December’s MONSTROUS QUESTION – Answer # 1
THE MONSTROUS QUESTION OF THE MONTH – DECEMBER 2010
(This month’s question comes courtesy of Dan Keohane)
DECEMBER QUESTION:
Has any horror film actually given you nightmares? Name the movie, and if you remember any of the dream, describe the nightmare.
Which is scarier, the film or the dream?
Thanks, Dan!
And leading off first with his answer is none other than, DAN KEOHANE:
OK, for me, the biggest nightmare-inducer has to be ALIENS (1986). This non-stop sequel to ALIEN (1979) was just so good and so intense that for years (and even now, 24 years later), I’d have the occasional nightmare of being somewhere – usually an office building, or a town, never a spaceship though — infested with these monstrous buggers. I hardly ever see them in the dreams, only suffer from the terrible knowledge that they’re close, and getting closer. I invariably wake up freaked-out.
When summer approaches and I begin to have my usual Back-To-Necon dreams (Necon is a writers conference), now and then the Aliens invade that haven of dreamland, and poor Craig Gardner invariably gets eaten… Still, Cameron’s film is far scarier.

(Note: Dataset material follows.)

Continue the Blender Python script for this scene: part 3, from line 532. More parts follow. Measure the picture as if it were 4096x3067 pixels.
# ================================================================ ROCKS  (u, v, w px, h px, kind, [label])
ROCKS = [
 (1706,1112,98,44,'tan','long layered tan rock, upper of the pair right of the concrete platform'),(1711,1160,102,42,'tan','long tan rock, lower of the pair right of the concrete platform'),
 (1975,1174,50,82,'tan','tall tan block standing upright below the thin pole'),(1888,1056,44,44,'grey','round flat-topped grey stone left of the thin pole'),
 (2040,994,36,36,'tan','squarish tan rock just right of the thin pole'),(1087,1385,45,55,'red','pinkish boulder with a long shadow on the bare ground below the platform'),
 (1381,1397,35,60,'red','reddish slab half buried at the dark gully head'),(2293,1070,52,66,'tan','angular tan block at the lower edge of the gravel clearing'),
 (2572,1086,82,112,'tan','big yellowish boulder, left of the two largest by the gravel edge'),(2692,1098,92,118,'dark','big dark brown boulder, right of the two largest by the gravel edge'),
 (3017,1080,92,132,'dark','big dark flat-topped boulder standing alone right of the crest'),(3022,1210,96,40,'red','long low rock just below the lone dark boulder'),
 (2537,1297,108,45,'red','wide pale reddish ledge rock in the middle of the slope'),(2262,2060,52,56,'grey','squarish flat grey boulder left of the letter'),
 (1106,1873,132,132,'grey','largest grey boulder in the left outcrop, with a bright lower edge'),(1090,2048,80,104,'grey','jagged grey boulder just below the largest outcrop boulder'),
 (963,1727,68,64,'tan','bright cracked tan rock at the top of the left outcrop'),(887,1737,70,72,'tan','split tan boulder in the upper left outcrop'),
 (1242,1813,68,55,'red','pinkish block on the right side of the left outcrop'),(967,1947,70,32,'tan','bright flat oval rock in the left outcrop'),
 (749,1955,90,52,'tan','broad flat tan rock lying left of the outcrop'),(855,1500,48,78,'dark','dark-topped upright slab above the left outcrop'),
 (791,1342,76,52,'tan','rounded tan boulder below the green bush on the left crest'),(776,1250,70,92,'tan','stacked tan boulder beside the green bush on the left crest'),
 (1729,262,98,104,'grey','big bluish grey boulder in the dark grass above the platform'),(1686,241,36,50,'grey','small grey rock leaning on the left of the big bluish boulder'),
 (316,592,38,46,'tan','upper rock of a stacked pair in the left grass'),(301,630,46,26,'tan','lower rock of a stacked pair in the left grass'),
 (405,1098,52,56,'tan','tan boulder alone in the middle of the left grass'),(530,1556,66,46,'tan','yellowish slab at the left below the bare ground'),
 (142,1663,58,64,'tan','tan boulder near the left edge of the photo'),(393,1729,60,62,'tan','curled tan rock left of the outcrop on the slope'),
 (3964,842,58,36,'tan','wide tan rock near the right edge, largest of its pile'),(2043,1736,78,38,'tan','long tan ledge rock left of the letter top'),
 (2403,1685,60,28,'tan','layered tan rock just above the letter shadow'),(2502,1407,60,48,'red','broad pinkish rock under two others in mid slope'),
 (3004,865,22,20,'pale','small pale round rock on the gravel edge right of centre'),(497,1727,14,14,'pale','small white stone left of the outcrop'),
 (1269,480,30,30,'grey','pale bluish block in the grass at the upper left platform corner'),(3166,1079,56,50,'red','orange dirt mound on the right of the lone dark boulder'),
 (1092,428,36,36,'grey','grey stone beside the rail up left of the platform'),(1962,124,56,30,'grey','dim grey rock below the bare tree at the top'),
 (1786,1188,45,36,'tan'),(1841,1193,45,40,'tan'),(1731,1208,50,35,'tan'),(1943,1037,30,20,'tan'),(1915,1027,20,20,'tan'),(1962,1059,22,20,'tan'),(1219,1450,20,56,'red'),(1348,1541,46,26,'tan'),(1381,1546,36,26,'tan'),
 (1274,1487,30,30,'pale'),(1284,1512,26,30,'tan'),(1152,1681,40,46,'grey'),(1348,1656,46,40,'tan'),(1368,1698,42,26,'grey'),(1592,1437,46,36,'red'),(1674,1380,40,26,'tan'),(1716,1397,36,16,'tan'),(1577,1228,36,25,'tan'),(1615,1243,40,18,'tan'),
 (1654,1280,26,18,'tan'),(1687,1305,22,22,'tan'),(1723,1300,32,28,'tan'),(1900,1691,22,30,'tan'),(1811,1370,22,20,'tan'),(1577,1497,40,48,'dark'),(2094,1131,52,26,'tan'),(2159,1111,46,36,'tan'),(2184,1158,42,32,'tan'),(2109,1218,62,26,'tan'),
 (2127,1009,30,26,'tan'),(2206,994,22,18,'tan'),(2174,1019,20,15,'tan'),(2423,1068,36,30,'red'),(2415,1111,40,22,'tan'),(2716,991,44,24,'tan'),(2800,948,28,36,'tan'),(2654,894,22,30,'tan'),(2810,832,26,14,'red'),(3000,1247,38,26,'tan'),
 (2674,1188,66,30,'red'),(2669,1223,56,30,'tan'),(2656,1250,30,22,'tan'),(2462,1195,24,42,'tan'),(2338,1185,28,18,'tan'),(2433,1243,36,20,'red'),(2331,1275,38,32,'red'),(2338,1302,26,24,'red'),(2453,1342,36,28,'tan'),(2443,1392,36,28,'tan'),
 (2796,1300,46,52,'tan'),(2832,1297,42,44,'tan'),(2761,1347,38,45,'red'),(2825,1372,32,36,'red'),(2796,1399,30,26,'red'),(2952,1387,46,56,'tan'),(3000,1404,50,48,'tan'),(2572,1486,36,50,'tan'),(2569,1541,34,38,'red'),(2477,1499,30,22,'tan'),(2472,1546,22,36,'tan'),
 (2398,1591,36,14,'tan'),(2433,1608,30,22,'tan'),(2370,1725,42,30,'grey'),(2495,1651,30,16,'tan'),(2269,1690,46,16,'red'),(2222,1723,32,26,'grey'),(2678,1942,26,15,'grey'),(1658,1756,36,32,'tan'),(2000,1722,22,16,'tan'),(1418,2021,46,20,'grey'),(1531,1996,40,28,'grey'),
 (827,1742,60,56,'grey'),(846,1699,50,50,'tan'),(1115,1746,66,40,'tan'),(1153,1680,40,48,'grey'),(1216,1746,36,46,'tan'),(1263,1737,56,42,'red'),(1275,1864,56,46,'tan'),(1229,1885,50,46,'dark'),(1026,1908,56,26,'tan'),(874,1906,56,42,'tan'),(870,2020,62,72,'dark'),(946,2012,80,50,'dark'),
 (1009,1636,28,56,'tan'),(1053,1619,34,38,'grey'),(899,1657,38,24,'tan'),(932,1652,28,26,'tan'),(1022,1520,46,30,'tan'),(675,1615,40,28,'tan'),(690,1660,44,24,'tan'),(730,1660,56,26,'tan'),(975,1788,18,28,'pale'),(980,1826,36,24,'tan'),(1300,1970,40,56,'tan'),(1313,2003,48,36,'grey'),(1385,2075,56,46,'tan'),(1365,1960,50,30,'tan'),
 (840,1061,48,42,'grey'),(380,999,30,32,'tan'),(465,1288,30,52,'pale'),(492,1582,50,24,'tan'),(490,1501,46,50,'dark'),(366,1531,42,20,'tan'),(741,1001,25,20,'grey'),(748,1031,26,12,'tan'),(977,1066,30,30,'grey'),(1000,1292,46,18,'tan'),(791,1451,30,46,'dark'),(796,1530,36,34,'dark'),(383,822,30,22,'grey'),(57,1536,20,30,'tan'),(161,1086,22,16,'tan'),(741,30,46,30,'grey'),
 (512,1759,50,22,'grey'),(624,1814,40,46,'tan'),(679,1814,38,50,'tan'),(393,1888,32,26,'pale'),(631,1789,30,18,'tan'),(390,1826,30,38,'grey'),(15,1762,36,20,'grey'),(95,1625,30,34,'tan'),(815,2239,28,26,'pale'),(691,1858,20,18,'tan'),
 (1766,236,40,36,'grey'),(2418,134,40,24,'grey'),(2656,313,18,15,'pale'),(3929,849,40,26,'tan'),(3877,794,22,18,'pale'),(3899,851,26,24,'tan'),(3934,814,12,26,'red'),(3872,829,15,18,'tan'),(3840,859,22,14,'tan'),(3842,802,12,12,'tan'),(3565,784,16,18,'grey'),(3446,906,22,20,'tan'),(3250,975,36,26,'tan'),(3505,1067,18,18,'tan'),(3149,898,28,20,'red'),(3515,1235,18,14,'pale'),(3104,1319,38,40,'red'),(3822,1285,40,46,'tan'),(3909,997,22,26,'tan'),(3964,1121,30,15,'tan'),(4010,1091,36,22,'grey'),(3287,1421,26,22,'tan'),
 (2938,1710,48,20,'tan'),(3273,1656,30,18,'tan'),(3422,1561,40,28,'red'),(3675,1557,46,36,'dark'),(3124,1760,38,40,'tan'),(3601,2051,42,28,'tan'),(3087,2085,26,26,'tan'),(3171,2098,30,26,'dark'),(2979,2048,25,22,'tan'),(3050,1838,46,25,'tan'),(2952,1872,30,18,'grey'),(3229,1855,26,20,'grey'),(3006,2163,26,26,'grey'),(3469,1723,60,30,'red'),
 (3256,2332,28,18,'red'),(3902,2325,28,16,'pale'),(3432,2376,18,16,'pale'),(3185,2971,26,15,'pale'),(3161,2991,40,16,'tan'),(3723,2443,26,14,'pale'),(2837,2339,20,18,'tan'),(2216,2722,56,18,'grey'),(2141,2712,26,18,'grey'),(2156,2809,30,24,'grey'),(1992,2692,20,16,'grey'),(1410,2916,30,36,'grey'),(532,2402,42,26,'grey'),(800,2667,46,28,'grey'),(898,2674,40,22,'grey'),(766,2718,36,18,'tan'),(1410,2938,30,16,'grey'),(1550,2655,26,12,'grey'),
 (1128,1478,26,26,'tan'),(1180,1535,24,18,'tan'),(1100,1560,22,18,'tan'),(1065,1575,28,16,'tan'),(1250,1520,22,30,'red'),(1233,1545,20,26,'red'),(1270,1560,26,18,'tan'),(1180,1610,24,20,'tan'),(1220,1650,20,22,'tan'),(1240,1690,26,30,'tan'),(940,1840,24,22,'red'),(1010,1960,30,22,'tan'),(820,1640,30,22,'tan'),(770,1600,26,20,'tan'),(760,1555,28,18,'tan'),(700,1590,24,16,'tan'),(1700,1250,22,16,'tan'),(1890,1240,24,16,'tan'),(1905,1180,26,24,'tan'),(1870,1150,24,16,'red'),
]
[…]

As a kid, two specific bits of media-fear induced the strongest nightmares. First, the TV commercial for the movie MAGIC (1978). I’d actually forgotten this bit of memory until I read somewhere on Facebook recently how someone else used to be terrorized by the image of the creepy ventriloquist doll, staring out of the television, coming to get me. Ah!!!! Friggin scary for a kid (OK, I was fifteen, but easily frightened). The nightmare was vague, just doll-monster-thing staring at me, talking… man, I hate ventriloquist dolls almost as much as clowns.
One last morsel is the OUTER LIMITS episode with William Shatner (No, not what you’re thinking - THAT one was Twilight Zone) called “Cold Hands, Warm Heart” (1964) – in which he plays an astronaut returned from a Venus expedition who suffers nightmares about encountering an alien outside his space ship. That Venusian creature with its waving arms and big head was SCARY!!! I would have so many friggin’ nightmares about that thing. In the dreams I’d close my eyes and could still see it. Crap… I’m still scared of that thing. In this case, the dream was far scarier.
~Dan Keohane
—END—
December 8, 2010 at 5:26 am
I’m still afraid of ventriloquist dummies, hell ALL dolls because of MAGIC.
December 9, 2010 at 5:10 am
The sequence where the two people had to blow themselves up in the air shaft always freaked me out—and I’m not even claustrophobic! Great film.